__EXERCISE DIRECTIONS__.
Quote the material below exactly as written, from the first line to the line that holds "car((18.0,124,.004),0,'dark SUV parked", endpoints included.

--- START OF RAW DATA ---

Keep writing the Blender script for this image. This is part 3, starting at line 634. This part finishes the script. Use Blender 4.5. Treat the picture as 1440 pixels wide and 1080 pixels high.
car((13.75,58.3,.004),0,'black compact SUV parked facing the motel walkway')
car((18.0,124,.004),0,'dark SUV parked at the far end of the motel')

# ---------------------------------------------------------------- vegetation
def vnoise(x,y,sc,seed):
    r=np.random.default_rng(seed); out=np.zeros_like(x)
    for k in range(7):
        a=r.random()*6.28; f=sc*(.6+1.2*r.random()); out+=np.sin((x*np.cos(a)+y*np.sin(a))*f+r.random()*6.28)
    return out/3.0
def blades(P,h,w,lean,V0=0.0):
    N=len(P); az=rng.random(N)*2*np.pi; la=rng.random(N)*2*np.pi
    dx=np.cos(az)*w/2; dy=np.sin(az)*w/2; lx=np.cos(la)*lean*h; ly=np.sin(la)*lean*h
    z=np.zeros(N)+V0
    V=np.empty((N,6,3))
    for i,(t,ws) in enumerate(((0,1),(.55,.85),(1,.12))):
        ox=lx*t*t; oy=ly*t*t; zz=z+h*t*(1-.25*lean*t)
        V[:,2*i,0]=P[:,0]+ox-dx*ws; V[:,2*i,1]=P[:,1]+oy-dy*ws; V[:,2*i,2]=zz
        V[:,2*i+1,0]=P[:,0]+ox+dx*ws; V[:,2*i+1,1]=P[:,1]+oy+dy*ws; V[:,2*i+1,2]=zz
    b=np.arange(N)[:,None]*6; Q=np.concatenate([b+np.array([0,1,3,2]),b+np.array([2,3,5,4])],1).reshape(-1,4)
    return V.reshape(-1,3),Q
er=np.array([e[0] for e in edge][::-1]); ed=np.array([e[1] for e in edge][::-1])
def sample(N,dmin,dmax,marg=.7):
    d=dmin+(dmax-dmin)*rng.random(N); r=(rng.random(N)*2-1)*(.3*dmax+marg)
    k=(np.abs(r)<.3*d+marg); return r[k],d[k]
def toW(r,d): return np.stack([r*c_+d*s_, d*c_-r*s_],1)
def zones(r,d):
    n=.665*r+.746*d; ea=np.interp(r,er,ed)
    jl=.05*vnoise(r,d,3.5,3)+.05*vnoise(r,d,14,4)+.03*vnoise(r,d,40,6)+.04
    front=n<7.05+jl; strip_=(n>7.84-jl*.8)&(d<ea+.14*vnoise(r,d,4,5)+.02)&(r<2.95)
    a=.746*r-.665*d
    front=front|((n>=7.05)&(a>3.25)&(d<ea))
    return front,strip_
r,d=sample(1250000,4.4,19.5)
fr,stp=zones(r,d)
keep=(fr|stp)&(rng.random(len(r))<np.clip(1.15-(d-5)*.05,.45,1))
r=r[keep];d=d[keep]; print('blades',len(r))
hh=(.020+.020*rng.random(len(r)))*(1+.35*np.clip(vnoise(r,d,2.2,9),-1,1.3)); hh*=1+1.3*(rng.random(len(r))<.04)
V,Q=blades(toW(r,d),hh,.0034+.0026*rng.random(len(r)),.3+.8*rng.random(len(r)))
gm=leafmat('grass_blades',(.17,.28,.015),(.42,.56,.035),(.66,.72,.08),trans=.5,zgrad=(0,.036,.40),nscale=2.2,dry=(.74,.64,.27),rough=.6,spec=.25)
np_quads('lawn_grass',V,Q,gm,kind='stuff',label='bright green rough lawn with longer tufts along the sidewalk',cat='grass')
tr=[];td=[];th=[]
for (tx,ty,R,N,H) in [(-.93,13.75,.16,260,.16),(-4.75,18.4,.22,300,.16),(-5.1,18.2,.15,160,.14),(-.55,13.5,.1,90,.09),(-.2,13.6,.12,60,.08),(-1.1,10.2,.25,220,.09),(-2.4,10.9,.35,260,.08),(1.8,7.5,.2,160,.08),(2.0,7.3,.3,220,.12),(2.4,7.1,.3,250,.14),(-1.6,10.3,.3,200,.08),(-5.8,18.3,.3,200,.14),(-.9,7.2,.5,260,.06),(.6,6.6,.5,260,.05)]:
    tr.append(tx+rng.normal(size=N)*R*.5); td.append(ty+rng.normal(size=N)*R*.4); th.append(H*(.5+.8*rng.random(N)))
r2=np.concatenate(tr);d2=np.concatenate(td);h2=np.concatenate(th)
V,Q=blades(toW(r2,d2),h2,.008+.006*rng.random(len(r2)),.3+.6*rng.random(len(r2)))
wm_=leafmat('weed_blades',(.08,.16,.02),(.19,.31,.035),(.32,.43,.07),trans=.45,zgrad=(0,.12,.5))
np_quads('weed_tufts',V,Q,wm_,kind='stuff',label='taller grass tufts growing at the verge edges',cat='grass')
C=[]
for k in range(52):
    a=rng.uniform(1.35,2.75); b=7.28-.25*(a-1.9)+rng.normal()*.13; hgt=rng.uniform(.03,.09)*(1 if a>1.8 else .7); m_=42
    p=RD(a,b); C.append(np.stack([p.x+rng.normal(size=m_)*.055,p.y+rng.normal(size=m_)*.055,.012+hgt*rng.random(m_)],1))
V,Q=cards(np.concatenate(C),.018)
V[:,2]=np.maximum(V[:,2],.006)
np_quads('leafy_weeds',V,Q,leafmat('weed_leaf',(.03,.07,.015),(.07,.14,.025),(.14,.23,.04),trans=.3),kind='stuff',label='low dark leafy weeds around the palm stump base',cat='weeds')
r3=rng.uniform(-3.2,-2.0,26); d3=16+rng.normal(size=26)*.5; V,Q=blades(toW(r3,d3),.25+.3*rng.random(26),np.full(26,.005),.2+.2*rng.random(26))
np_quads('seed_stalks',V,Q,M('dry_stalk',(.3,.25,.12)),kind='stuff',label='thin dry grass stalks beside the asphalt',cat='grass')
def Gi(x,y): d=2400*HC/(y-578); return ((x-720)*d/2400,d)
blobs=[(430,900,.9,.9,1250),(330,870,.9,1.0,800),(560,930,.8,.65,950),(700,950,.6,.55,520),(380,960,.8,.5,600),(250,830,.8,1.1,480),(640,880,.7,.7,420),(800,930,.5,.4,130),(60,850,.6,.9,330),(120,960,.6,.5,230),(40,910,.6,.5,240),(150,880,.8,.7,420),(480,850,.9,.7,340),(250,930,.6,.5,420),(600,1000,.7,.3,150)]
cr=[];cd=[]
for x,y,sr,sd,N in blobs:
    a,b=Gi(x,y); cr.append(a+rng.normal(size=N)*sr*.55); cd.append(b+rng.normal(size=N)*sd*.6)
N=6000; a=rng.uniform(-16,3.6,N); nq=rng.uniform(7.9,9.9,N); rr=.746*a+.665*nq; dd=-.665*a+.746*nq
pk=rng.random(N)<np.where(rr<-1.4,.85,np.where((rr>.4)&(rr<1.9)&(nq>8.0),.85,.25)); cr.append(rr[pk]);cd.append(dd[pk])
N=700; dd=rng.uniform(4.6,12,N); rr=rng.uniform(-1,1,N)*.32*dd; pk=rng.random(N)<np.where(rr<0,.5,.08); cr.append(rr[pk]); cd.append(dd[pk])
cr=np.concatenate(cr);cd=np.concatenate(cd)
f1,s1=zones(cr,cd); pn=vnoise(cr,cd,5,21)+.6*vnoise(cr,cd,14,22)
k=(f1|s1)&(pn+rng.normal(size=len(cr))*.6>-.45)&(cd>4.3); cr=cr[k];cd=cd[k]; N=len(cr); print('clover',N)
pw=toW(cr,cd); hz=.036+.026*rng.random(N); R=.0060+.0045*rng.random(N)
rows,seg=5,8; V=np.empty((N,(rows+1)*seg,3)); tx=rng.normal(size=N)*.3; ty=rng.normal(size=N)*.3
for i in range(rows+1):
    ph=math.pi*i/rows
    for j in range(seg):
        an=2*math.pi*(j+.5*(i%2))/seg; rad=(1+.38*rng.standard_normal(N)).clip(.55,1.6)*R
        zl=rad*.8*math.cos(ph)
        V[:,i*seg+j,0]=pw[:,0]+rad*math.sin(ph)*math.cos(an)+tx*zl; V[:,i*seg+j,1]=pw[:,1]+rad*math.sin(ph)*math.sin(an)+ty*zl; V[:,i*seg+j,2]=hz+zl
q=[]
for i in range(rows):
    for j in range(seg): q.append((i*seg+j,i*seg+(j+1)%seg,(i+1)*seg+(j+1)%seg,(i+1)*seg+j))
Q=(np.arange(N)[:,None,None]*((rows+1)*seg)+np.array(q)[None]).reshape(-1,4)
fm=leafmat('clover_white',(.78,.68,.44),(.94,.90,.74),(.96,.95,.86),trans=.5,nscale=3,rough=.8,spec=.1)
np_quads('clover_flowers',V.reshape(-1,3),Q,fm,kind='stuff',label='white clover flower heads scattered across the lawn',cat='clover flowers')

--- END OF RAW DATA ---

__RESPONSE__.
Keep writing the Blender script for this image. This is part 3, starting at line 634. This part finishes the script. Use Blender 4.5. Treat the picture as 1440 pixels wide and 1080 pixels high.
car((13.75,58.3,.004),0,'black compact SUV parked facing the motel walkway')
car((18.0,124,.004),0,'dark SUV parked at the far end of the motel')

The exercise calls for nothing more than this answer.